• TASK STATEMENT:
Collect each line containing "scene".

───── DATASET EXTRACT

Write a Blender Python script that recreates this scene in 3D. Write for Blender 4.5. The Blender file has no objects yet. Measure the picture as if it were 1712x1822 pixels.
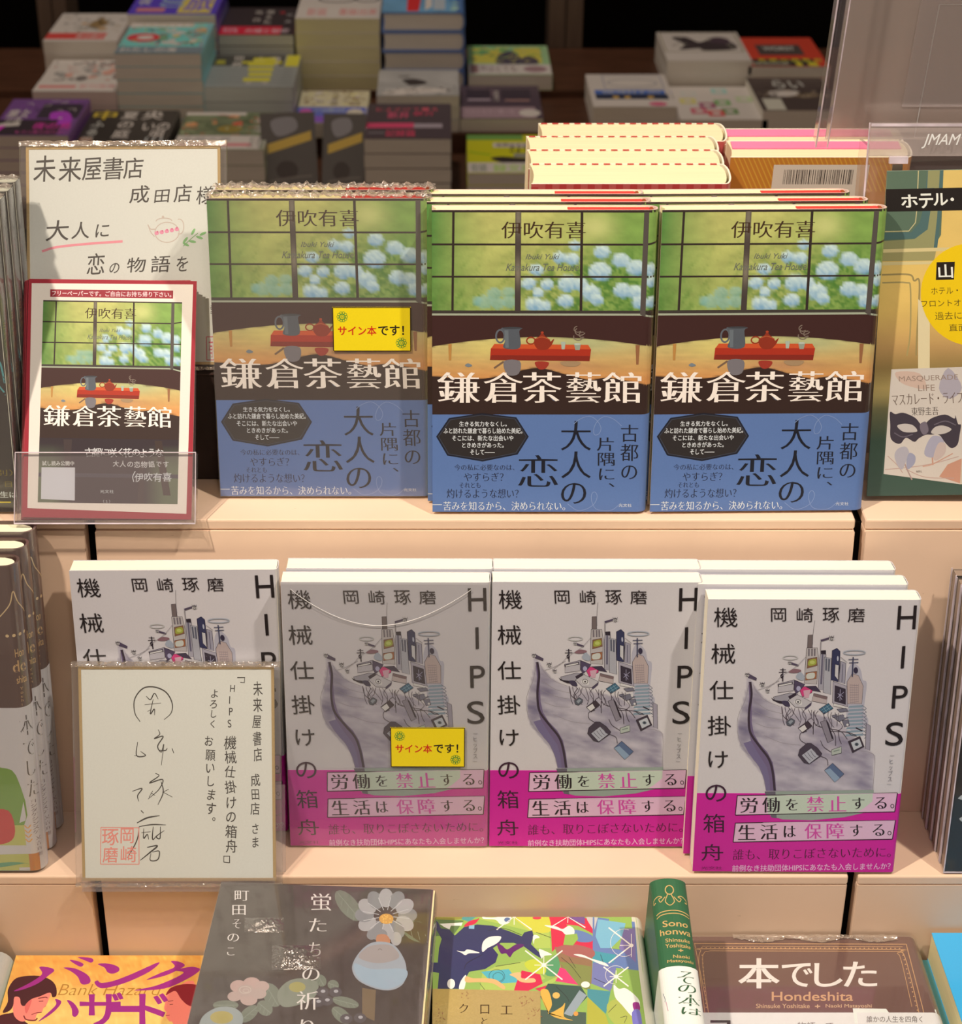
import bpy, math, random
import numpy as np
from mathutils import Vector, Matrix, Euler

R = math.radians
MM = 0.001
LIFT = 950.0                      # the tread of the middle step lies 950 mm above the floor
SC = bpy.context.scene

# ------------------------------------------------------------------ camera
TH = R(28.5); FPX = 3300.0; XC = 790.0; YC = 911.0
CAM = np.array([-23.5, -918.0, 760.0])
cd = bpy.data.cameras.new('camera'); cam = bpy.data.objects.new('camera', cd); SC.collection.objects.link(cam)
cd.sensor_fit = 'HORIZONTAL'; cd.sensor_width = 36.0; cd.lens = 36.0 * FPX / 1712.0
cd.shift_x = (856.0 - XC) / 1712.0
cd.clip_start = 0.02; cd.clip_end = 30
cam.location = (CAM[0]*MM, CAM[1]*MM, (CAM[2]+LIFT)*MM)
cam.rotation_euler = (R(90) - TH, 0, 0)
cd.dof.use_dof = True; cd.dof.focus_distance = 1.14; cd.dof.aperture_fstop = 15.0
SC.camera = cam
SC.view_settings.view_transform = 'Standard'; SC.view_settings.look = 'None'
SC.view_settings.exposure = 0.0; SC.view_settings.gamma = 1.0
SC.view_settings.use_curve_mapping = False

# ------------------------------------------------------------------ ambient light of the shop and its ceiling lamps
wd = bpy.data.worlds.new('shop_air'); SC.world = wd; wd.use_nodes = True
wd.node_tree.nodes['Background'].inputs[0].default_value = (1.0, 0.74, 0.56, 1)
wd.node_tree.nodes['Background'].inputs[1].default_value = 0.23

def lamp(name, loc, target, power, col, size, angle, blend=0.5, kind='SPOT'):
    d = bpy.data.lights.new(name, kind); o = bpy.data.objects.new(name, d); SC.collection.objects.link(o)
    d.energy = power; d.color = col
    if kind == 'SPOT':
        d.shadow_soft_size = size; d.spot_size = R(angle); d.spot_blend = blend
    else:
        d.size = size
    a = Vector((loc[0], loc[1], loc[2]+LIFT))*MM; b = Vector((target[0], target[1], target[2]+LIFT))*MM
    o.location = a; o.rotation_euler = (b-a).to_track_quat('-Z', 'Y').to_euler()
    return o
lamp('key_downlight', (-780, -540, 1800), (110, 110, 200), 131, (1.0, 0.80, 0.62), 0.028, 46, 1.0)
lamp('second_downlight', (720, -480, 1800), (60, 90, 200), 88, (1.0, 0.83, 0.66), 0.03, 46, 1.0)
lamp('third_downlight', (150, -1100, 1700), (60, 100, 150), 13, (1.0, 0.84, 0.74), 0.08, 40, 1.0)
lamp('aisle_downlight', (-325, 2085, 1900), (0, 1700, -100), 27, (1.0, 0.82, 0.66), 0.07, 150, 0.4)

# ------------------------------------------------------------------ pixel rays (used to read real positions off the photograph)
FW = np.array([0, math.cos(TH), -math.sin(TH)]); UP = np.array([0, math.sin(TH), math.cos(TH)]); RT = np.array([1., 0, 0])
def ray(x, y): return FW + RT*(x-XC)/FPX + UP*(YC-y)/FPX
def atZ(x, y, Z): r = ray(x, y); return CAM + (Z-CAM[2])/r[2]*r
def atY(x, y, Y): r = ray(x, y); return CAM + (Y-CAM[1])/r[1]*r

# ------------------------------------------------------------------ colours
LF = np.array([1.05, 0.85, 0.72])
def lin(c):
    c = np.asarray(c, float)/255.0
    return np.where(c <= 0.04045, c/12.92, ((c+0.055)/1.055)**2.4)
def P(r, g=None, b=None, k=1.0):
    c = (r, g, b) if g is not None else r
    return tuple(np.clip(lin(c)/LF*k, 0.0, 0.92))
def PB(r, g, b, k=2.9): return P(r, g, b, k)

def hsh(x, y, s=0):
    n = np.sin(x*127.1 + y*311.7 + s*74.7)*43758.5453
    return n - np.floor(n)
def vn(x, y, s=0):
    x = np.asarray(x, float); y = np.asarray(y, float)
    xi = np.floor(x); yi = np.floor(y); fx = x-xi; fy = y-yi
    fx = fx*fx*(3-2*fx); fy = fy*fy*(3-2*fy)
    a = hsh(xi, yi, s); b = hsh(xi+1, yi, s); c = hsh(xi, yi+1, s); d = hsh(xi+1, yi+1, s)
    return (a*(1-fx)+b*fx)*(1-fy) + (c*(1-fx)+d*fx)*fy
def fbm(x, y, s=0): return (vn(x, y, s)*.5 + vn(x*2.1, y*2.1, s+1)*.3 + vn(x*4.3, y*4.3, s+2)*.2)

# ------------------------------------------------------------------ materials
def new_mat(name):
    m = bpy.data.materials.new(name); m.use_nodes = True
    return m, m.node_tree, m.node_tree.nodes['Principled BSDF']
def paper(name, rough=0.55, spec=0.4, coat=0.0, noise=0.06, scale=900.0, bump=0.0, metal=0.0, coat_rough=0.08, bscale=300):
    m, nt, b = new_mat(name); N = nt.nodes; Lk = nt.links
    at = N.new('ShaderNodeAttribute'); at.attribute_name = 'Col'
    tc = N.new('ShaderNodeTexCoord'); nz = N.new('ShaderNodeTexNoise')
    nz.inputs['Scale'].default_value = scale; nz.inputs['Detail'].default_value = 3
    Lk.new(tc.outputs['Object'], nz.inputs['Vector'])
    mr = N.new('ShaderNodeMapRange'); mr.inputs[3].default_value = 1-noise; mr.inputs[4].default_value = 1+noise
    Lk.new(nz.outputs[0], mr.inputs[0])
    mx = N.new('ShaderNodeVectorMath'); mx.operation = 'SCALE'
    Lk.new(at.outputs['Color'], mx.inputs[0]); Lk.new(mr.outputs[0], mx.inputs['Scale'])
    Lk.new(mx.outputs[0], b.inputs['Base Color'])
    b.inputs['Roughness'].default_value = rough; b.inputs['Specular IOR Level'].default_value = spec
    b.inputs['Coat Weight'].default_value = coat; b.inputs['Coat Roughness'].default_value = coat_rough
    b.inputs['Metallic'].default_value = metal
    if bump:
        nb = N.new('ShaderNodeTexNoise'); nb.inputs['Scale'].default_value = bscale; nb.inputs['Detail'].default_value = 2
        Lk.new(tc.outputs['Object'], nb.inputs['Vector'])
        bp = N.new('ShaderNodeBump'); bp.inputs['Strength'].default_value = bump; bp.inputs['Distance'].default_value = 0.0004
        Lk.new(nb.outputs[0], bp.inputs['Height']); Lk.new(bp.outputs[0], b.inputs['Normal'])
        Lk.new(bp.outputs[0], b.inputs['Coat Normal'])
    return m
M_MATTE = paper('matte_paper', 0.62, 0.3)
M_SATIN = paper('satin_jacket', 0.42, 0.45, noise=0.04)
M_GLOSS = paper('laminated_jacket', 0.35, 0.5, coat=0.6, noise=0.04, coat_rough=0.12)
M_INK = paper('printing_ink', 0.5, 0.4, noise=0.03)
M_GOLD = paper('gold_foil', 0.22, 0.5, metal=0.45, noise=0.1, bump=0.15)
M_SHINE = paper('gloss_film_jacket', 0.3, 0.5, coat=1.0, noise=0.04, bump=0.03, coat_rough=0.06, bscale=60)

def page_mat():
    m, nt, b = new_mat('page_edges'); N = nt.nodes; Lk = nt.links
    at = N.new('ShaderNodeAttribute'); at.attribute_name = 'Col'
    tc = N.new('ShaderNodeTexCoord'); mp = N.new('ShaderNodeMapping'); mp.inputs['Scale'].default_value = (12, 5200, 12)
    nz = N.new('ShaderNodeTexNoise'); nz.inputs['Scale'].default_value = 1.0; nz.inputs['Detail'].default_value = 2
    Lk.new(tc.outputs['Object'], mp.inputs[0]); Lk.new(mp.outputs[0], nz.inputs['Vector'])
    mr = N.new('ShaderNodeMapRange'); mr.inputs[1].default_value = 0.3; mr.inputs[2].default_value = 0.7
    mr.inputs[3].default_value = 0.86; mr.inputs[4].default_value = 1.06
    Lk.new(nz.outputs[0], mr.inputs[0])
    mx = N.new('ShaderNodeVectorMath'); mx.operation = 'SCALE'
    Lk.new(at.outputs['Color'], mx.inputs[0]); Lk.new(mr.outputs[0], mx.inputs['Scale'])
    Lk.new(mx.outputs[0], b.inputs['Base Color']); b.inputs['Roughness'].default_value = 0.8
    b.inputs['Specular IOR Level'].default_value = 0.2
    bp = N.new('ShaderNodeBump'); bp.inputs['Strength'].default_value = 0.3; bp.inputs['Distance'].default_value = 0.0002
    Lk.new(nz.outputs[0], bp.inputs['Height']); Lk.new(bp.outputs[0], b.inputs['Normal'])
    return m
M_PAGE = page_mat()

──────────

• OUTPUT:
Write a Blender Python script that recreates this scene in 3D. Write for Blender 4.5. The Blender file has no objects yet. Measure the picture as if it were 1712x1822 pixels.
SC = bpy.context.scene